Язык в классической метафизике выполняет функции «овнешнивания» мысли, выражения внутреннего содержания сознания как такового, как сознания любого человека. Как раз в эгом смысле, согласно Деррида, язык становится Логосом (словом Бога н словом–Богом из Ветхого Завета), пронизывающим любые конкретные, эмпирические языки человечества в форме некоторой универсальной структуры каждого из них [318]. Различие языка в целом (Логоса) и естественного языка (конкретного языка того или иного народа) для классической метафизики поэтому не столь уж существенно, ибо и тот, и другой постулируют язык как оболочку универсальной мысли (хотя второй и выступает в качестве некоторой эмпирической и потому слегка варьируемой, в зависимости от условий, оболочки). То, что понимается классической метафизикой под универсальной мыслью/Логосом/структурой языка есть, по Деррида, понятное, вразумительное, значащее значение (или система значений, хотя качество системности присуще не всем классификациям значений в традиционной метафизике) [319]. Как излагает Деррида эту же мысль классической метафизики в другой своей работе « «Генезис и структура» и феноменология», «Логос выносит себя в мир в форме жизнеозначения» [320].

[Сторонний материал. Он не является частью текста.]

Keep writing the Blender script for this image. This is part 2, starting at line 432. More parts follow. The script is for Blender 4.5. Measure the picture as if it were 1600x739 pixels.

Однако важно еще раз напомнить, что Логос для метафизики есть «слышание–понимание–себя–говорящим». Так понимаемая речь традиционно трактуется, начиная с Аристотеля, как первооснова языка, как его сущность. Будучи, как считает метафизика, абсолютно–прозрачным медиумом между мыслью и миром, посредником, не замутненным материальностью мира (как это происходит с письменностью) и потому принципиально неспособным на какие бы то ни было искажения и мысли, и мира, именно слово сказанное, речь, становится здесь тем, что считается способным выполнять условие презентации значения, обеспечивая полный и всеобъемлющий доступ ко всей тотальности мыслей. Но даже если согласиться с тем, что это так и есть, что такова природа речи/посредника (а Деррида, как уже было показано, согласиться с этим никак не может), все же с данным медиумом мира происходят некоторые весьма странные вещи как раз в момент выполнения его посреднических функций. Деррида анализирует эти странности уже обнаруженными в концепции, к которой он неоднократно обращается в своем творчестве, — в концепции театра жестокости Антуана Арто.

То, что интересует Арто в связи с языком так называемого метафизического театра (т.е. того театра, который существует в западной культуре начиная с античности) есть ситуация своеобразной кражи речи. Данная ситуация складывается тогда, когда актеры говорят словами автора, чужими (авторскими) словами, хотя и своим голосом, причем эти слова оказываются украденными дважды — у автора (по сути им же самим), и у актеров (автором). «Классическая западная сцена, — передает Деррида это толкование Арто, — определяет театр…как театр слов, следовательно, как театр интерпретации, регистрации и трансляции/перевода… как театр, в котором господин [автор. — Е. Г.] распределяет украденную речь, которой могут распорядиться только его рабы — режиссер и актеры» [321]. Классический театр, согласно Арто, есть метафизика, воплощенная на сцене; классический театр «суммирует тотальность существования» [322]и как таковой отражает те взаимодействия (и формируется ими), которые складываются у человека с языком в его обыденной жизни в метафизическом пространстве западной культуры. Наиболее же характерным в этих взаимодействиях становится так называемая кража речи, которая неизбежно происходит в любой ситуации языкового использования.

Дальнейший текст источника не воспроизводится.